It's been near twenty years since I first plugged a modem into the digital connectness of America Online. "You've Got Mail." Though I was ennyman then and and ennyman I've remained, there are many things that have changed. The first was when AOL opened up to yet a wider galaxy called the World Wide Web.
Over the years endless varieties of online communities and groups have formed, re-formed and disappeared. Over the years an endless stream of eNewsletters and other kinds of communication of entered and ceased from entering my inbox. I can tell when my interest has waned. As much as I used to enjoy them I find myself opening them less and less. They become just one more thing in a world of many things...
It is our response to these things that says they have value or no value to us. As they lose value, we become weary of them. Whereas before our interest was electro-magnetic, in the end that power has dissipated. It becomes driftwood to which we have become indifferent in a sea of driftwood.
Currently, of the half dozen or so eNewsletters that magically appear in my daily batch of emails the ArtDaily is one that always gets my attention. And there is a second to which I feel an affinity, The Floating Library. It's a blog that seems dedicated to churning up thought, dredging the deeper spaces beyond the sparkly little fireflies that glimmer briefly in the universe of time.
I can't even recall how I found it, but as with all gardens of forking paths in life, we resonate with certain things and inner instincts prod us to investigate further. I find a quote by Rilke, and links to Borges, and I know I've found a mind after my own heart.
Today's blog post there was titled Marginalia. It is a collection of notes from the margins of the books of medieval scribes and copyists.
On another occasion, Sineokov shared The Yellow Rose, a short, short story by Jorge Luis Borges, which many decades ago was my first introduction to this Argentine literary giant, enriching as a dark veil.
I did not know Pessoa at the time, but he and Rilke and Goethe are all here in The Floating Library. Each somehow had a way of seeing. Perhaps it was their shared vantage point, from the deepest dark trenches of their own inner labyrinths.
Yesterday I was feeling the weight of this thought, the idea that is so poignantly captured by the author of Ecclesiastes after he had embraced everything and was so painfully aware of his nothingness, the idea so pointedly presented here in Borges. And I wonder... why does the meaninglessness of it all somehow comfort us when so beautifully put into words like this.
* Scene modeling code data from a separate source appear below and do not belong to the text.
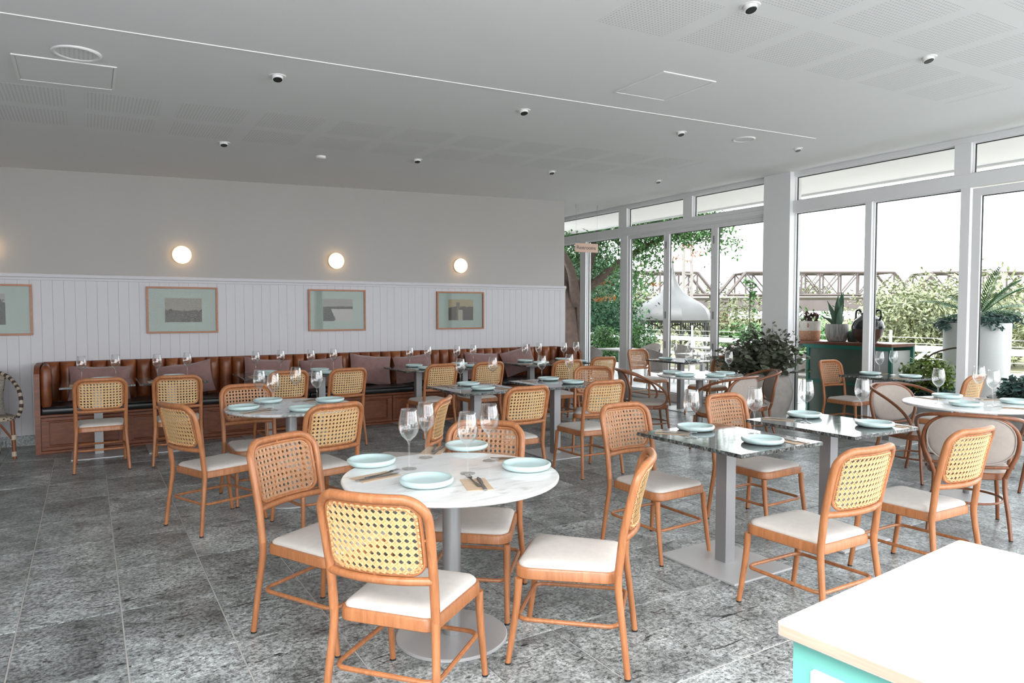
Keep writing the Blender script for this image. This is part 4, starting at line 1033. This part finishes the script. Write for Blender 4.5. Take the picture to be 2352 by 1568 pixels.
# ---- truss railway bridge
U = Vector((.8532, -.5216, 0)); O = Vector((.5216, .8532, 0))*100
br = thing('truss_bridge', 'long brown steel truss bridge across the river behind the garden', 'bridge', (0, 0, 0))
def BP(s_, z, off=0): q = O+U*s_+Vector((.5216, .8532, 0))*off; return Vector((q.x, q.y, z))
def beam(m, a, b, t): m.tube([a, b], t*.7071, 4)
m = MB(); beam(m, BP(8, 3.45), BP(90, 3.75), .55); m.build('deck', 'bridge_pale', br, 0)
m = MB()
for off in (-2.6, 2.6):
    q = [BP(8, 1.55, off), BP(90, 1.75, off), BP(90, 3.3, off), BP(8, 3.05, off)]; q2 = [v+Vector((.2, .3, 0)) for v in q]
    m.add(q+q2, [(0, 1, 2, 3), (7, 6, 5, 4), (0, 4, 5, 1), (1, 5, 6, 2), (2, 6, 7, 3), (3, 7, 4, 0)])
m.build('plate_girder', 'bridge_steel', br, 0)
for s0, s1 in ((2.5, 28.6), (30.2, 56.2), (56.4, 82.4)):
    n = 10; h = 3.15; zb = 3.9
    for off in (-2.4, 2.4):
        m = MB(); st_ = (s1-s0)/n
        beam(m, BP(s0, zb, off), BP(s1, zb, off), .26); beam(m, BP(s0+st_, zb+h, off), BP(s1-st_, zb+h, off), .30)
        beam(m, BP(s0, zb, off), BP(s0+st_, zb+h, off), .34); beam(m, BP(s1, zb, off), BP(s1-st_, zb+h, off), .34)
        for k in range(1, n): beam(m, BP(s0+st_*k, zb, off), BP(s0+st_*k, zb+h, off), .20)
        for k in range(1, n-1):
            a, b = (k, k+1) if k < n/2 else (k+1, k)
            beam(m, BP(s0+st_*a, zb+h, off), BP(s0+st_*b, zb, off), .16)
            if k in (n//2-1, n//2): beam(m, BP(s0+st_*b, zb+h, off), BP(s0+st_*a, zb, off), .12)
        m.build('truss', 'bridge_steel', br, 0)
    m = MB()
    for k in range(1, n): beam(m, BP(s0+(s1-s0)/n*k, zb+h, -2.4), BP(s0+(s1-s0)/n*k, zb+h, 2.4), .2)
    m.build('cross_bracing', 'bridge_steel', br, 0)
for s_ in (29.4, 55.0, 82):
    a = BP(s_, 0); m = MB()
    for off in (-2.2, 2.2): q = BP(s_, 0, off); m.lathe([(0, -4), (1.1, -4), (1.0, 1.6), (0, 1.6)], 14, q.x, q.y, 0)
    m.build('pier', 'rust_pier', br, 60)
mt = thing('signal_mast', 'pale twin-post lattice mast rising behind the gazebo roof', 'mast', tuple(BP(21.7, 0, -14)))
for dx in (-.7, .7):
    p = MB().box(dx-.14, dx+.14, -.14, .14, -1, 10.2).build('post', 'bridge_pale', mt, 0)
for z in (3, 4.6, 6.2, 7.8, 9.4): MB().box(-.7, .7, -.08, .08, z-.1, z+.1).build('rung', 'bridge_pale', mt, 0)

# ---- green cabinet outside the window
cb = thing('outdoor_cabinet', 'green framed glass-fronted cabinet with timber top outside the window', 'cabinet', (8.95, 5.7, 0))
MB().cbox(-.27, .27, -.72, .80, 1.05, 1.09, .004).build('cabinet_top', 'cabinet_top', cb)
for y in (-.70, .48, .79):
    for x in (-.25, .25): MB().box(x-.02, x+.02, y-.02, y+.02, -.02, 1.05).build('frame_post', 'green_frame', cb, 0)
for y0, y1 in ((-.70, .48), (.48, .79)):
    for z in ((.03, .07), (.52, .56), (1.0, 1.05)) if y0 < 0 else ((1.0, 1.05),):
        for x in (-.25, .25): MB().box(x-.018, x+.018, y0, y1, z[0], z[1]).build('frame_rail', 'green_frame', cb, 0)
for z0, z1 in ((.07, .52), (.56, 1.0)):
    MB().box(-.252, -.244, -.38, .46, z0, z1).build('glass_panel', 'green_panel', cb, 0); MB().box(-.252, -.244, -.68, -.38, z0, z1).build('side_panel', 'render_white', cb, 0)
    MB().box(.235, .243, -.68, .46, z0, z1).build('back_panel', 'green_panel', cb, 0)
MB().box(-.24, .24, -.68, -.674, .07, 1.0).build('end_panel', 'render_white', cb, 0)
bk = thing('woven_basket', 'white and tan woven basket on the green cabinet', 'basket', (8.93, 6.33, 1.09)); bk.scale = (1.1,)*3
MB().lathe([(0, 0), (.115, 0), (.125, .01), (.135, .13)], 28).build('lower_weave', 'basket_tan', bk, 60)
MB().lathe([(.135, .13), (.145, .24), (.15, .255), (.142, .255), (.13, .13)], 28).build('upper_weave', 'basket_white', bk, 60)
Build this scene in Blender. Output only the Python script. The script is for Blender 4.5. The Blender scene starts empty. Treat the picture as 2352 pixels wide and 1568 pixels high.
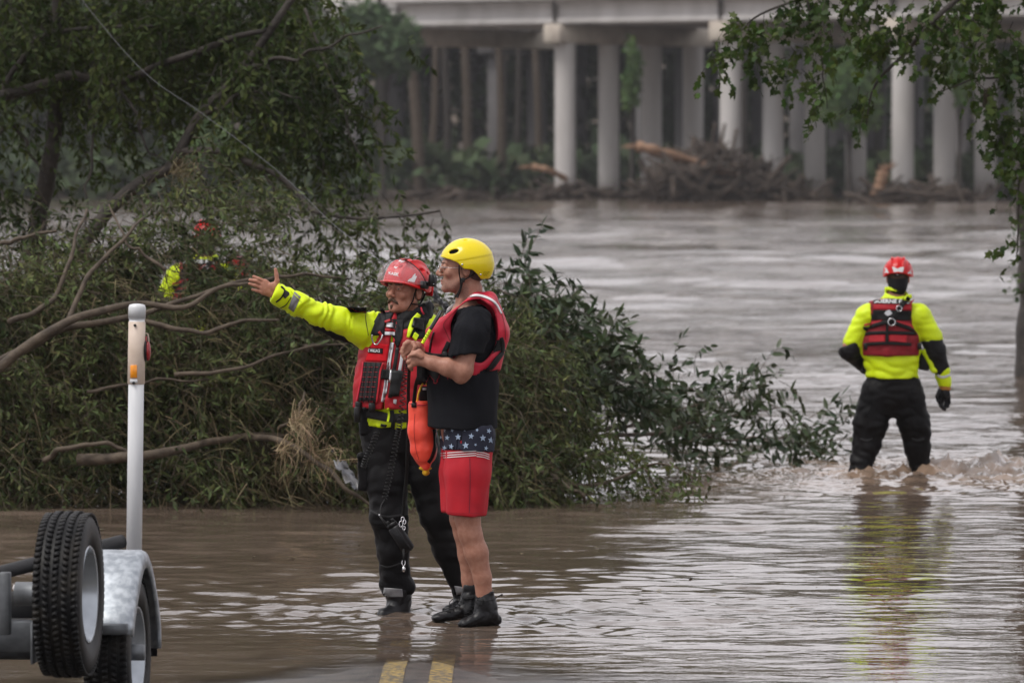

Is it because we are persons made in the image of God, and noble and the awareness of a beautifully profound idea, even tragic, affirms our nobility? Is it a divine paradox?
So it is, I offer this blog entry as one more thing...
A Yellow Rose
When on that afternoon or the next the renowned Giambattista Marino died - he whom the unanimous mouths of Fame (to use an image dear to him) proclaimed the new Homer and new Dante - the still, silent event that was essentially the last in his life had already taken place. Burdened with years and glory, the man lay dying in a wide Spanish bed with tall carved corner posts. It is easy to picture a quiet balcony a few steps away, facing the sunset, and, down below, marble statuary and laurel trees and a garden whose terraces are reflected in a rectangular pool. A woman has placed a yellow rose in a vase; the man murmurs the inevitable verses of which he himself, to be honest, is rather weary:
Crown of the garden, pride of the lawn,
Springtime's jewel, fair April's eye ...
Then came the revelation. Marino saw the rose as Adam first saw it in Paradise, and he felt that it lived in an eternity of its own and not in his words; he felt that we may mention or allude to a thing but not express it, and that the tall proud volumes casting a golden haze there in a corner of the room were not (as his vanity dreamed) a mirror of the world but only one thing more added to the world.
This illumination came to Marino on the eve of his death, as perhaps it had to Homer and Dante as well.